--- start ---

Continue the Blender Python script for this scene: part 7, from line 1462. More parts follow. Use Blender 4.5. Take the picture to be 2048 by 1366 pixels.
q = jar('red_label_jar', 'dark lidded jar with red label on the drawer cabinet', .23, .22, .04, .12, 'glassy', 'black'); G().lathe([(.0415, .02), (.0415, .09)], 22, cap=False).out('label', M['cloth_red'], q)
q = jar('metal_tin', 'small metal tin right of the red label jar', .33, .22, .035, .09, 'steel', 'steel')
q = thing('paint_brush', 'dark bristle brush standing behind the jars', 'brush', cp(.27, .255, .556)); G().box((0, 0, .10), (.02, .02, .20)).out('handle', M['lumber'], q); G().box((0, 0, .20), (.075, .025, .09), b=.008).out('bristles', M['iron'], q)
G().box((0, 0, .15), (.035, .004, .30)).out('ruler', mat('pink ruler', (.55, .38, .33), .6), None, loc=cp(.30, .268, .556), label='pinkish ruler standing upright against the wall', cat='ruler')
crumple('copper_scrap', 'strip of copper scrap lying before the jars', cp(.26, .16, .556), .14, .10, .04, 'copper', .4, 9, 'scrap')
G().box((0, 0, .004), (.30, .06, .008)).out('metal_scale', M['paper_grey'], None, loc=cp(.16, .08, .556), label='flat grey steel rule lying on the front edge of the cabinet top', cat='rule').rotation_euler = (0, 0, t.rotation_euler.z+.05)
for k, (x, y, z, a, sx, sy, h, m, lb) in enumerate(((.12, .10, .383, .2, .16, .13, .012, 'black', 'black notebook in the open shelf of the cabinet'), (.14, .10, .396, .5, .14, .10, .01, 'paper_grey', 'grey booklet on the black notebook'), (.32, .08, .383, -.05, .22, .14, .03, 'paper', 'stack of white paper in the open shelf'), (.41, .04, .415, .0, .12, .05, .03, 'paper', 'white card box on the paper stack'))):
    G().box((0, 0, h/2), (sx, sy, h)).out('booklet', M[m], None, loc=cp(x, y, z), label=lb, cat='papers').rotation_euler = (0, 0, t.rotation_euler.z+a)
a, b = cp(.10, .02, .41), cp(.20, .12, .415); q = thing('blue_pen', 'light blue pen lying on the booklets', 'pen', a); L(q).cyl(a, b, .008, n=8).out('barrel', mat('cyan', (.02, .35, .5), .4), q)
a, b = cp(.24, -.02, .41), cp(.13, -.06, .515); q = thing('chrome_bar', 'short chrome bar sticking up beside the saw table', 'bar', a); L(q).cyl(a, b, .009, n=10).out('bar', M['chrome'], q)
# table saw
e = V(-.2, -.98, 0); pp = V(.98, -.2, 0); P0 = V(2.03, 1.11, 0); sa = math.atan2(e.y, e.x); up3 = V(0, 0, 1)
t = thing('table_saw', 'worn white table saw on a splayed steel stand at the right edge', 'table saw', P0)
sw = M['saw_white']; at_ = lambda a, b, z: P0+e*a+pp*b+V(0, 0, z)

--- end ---

YOUR TASK>
Write the material out again word for word.

RESULT BELOW>
Continue the Blender Python script for this scene: part 7, from line 1462. More parts follow. Use Blender 4.5. Take the picture to be 2048 by 1366 pixels.
q = jar('red_label_jar', 'dark lidded jar with red label on the drawer cabinet', .23, .22, .04, .12, 'glassy', 'black'); G().lathe([(.0415, .02), (.0415, .09)], 22, cap=False).out('label', M['cloth_red'], q)
q = jar('metal_tin', 'small metal tin right of the red label jar', .33, .22, .035, .09, 'steel', 'steel')
q = thing('paint_brush', 'dark bristle brush standing behind the jars', 'brush', cp(.27, .255, .556)); G().box((0, 0, .10), (.02, .02, .20)).out('handle', M['lumber'], q); G().box((0, 0, .20), (.075, .025, .09), b=.008).out('bristles', M['iron'], q)
G().box((0, 0, .15), (.035, .004, .30)).out('ruler', mat('pink ruler', (.55, .38, .33), .6), None, loc=cp(.30, .268, .556), label='pinkish ruler standing upright against the wall', cat='ruler')
crumple('copper_scrap', 'strip of copper scrap lying before the jars', cp(.26, .16, .556), .14, .10, .04, 'copper', .4, 9, 'scrap')
G().box((0, 0, .004), (.30, .06, .008)).out('metal_scale', M['paper_grey'], None, loc=cp(.16, .08, .556), label='flat grey steel rule lying on the front edge of the cabinet top', cat='rule').rotation_euler = (0, 0, t.rotation_euler.z+.05)
for k, (x, y, z, a, sx, sy, h, m, lb) in enumerate(((.12, .10, .383, .2, .16, .13, .012, 'black', 'black notebook in the open shelf of the cabinet'), (.14, .10, .396, .5, .14, .10, .01, 'paper_grey', 'grey booklet on the black notebook'), (.32, .08, .383, -.05, .22, .14, .03, 'paper', 'stack of white paper in the open shelf'), (.41, .04, .415, .0, .12, .05, .03, 'paper', 'white card box on the paper stack'))):
    G().box((0, 0, h/2), (sx, sy, h)).out('booklet', M[m], None, loc=cp(x, y, z), label=lb, cat='papers').rotation_euler = (0, 0, t.rotation_euler.z+a)
a, b = cp(.10, .02, .41), cp(.20, .12, .415); q = thing('blue_pen', 'light blue pen lying on the booklets', 'pen', a); L(q).cyl(a, b, .008, n=8).out('barrel', mat('cyan', (.02, .35, .5), .4), q)
a, b = cp(.24, -.02, .41), cp(.13, -.06, .515); q = thing('chrome_bar', 'short chrome bar sticking up beside the saw table', 'bar', a); L(q).cyl(a, b, .009, n=10).out('bar', M['chrome'], q)
# table saw
e = V(-.2, -.98, 0); pp = V(.98, -.2, 0); P0 = V(2.03, 1.11, 0); sa = math.atan2(e.y, e.x); up3 = V(0, 0, 1)
t = thing('table_saw', 'worn white table saw on a splayed steel stand at the right edge', 'table saw', P0)
sw = M['saw_white']; at_ = lambda a, b, z: P0+e*a+pp*b+V(0, 0, z)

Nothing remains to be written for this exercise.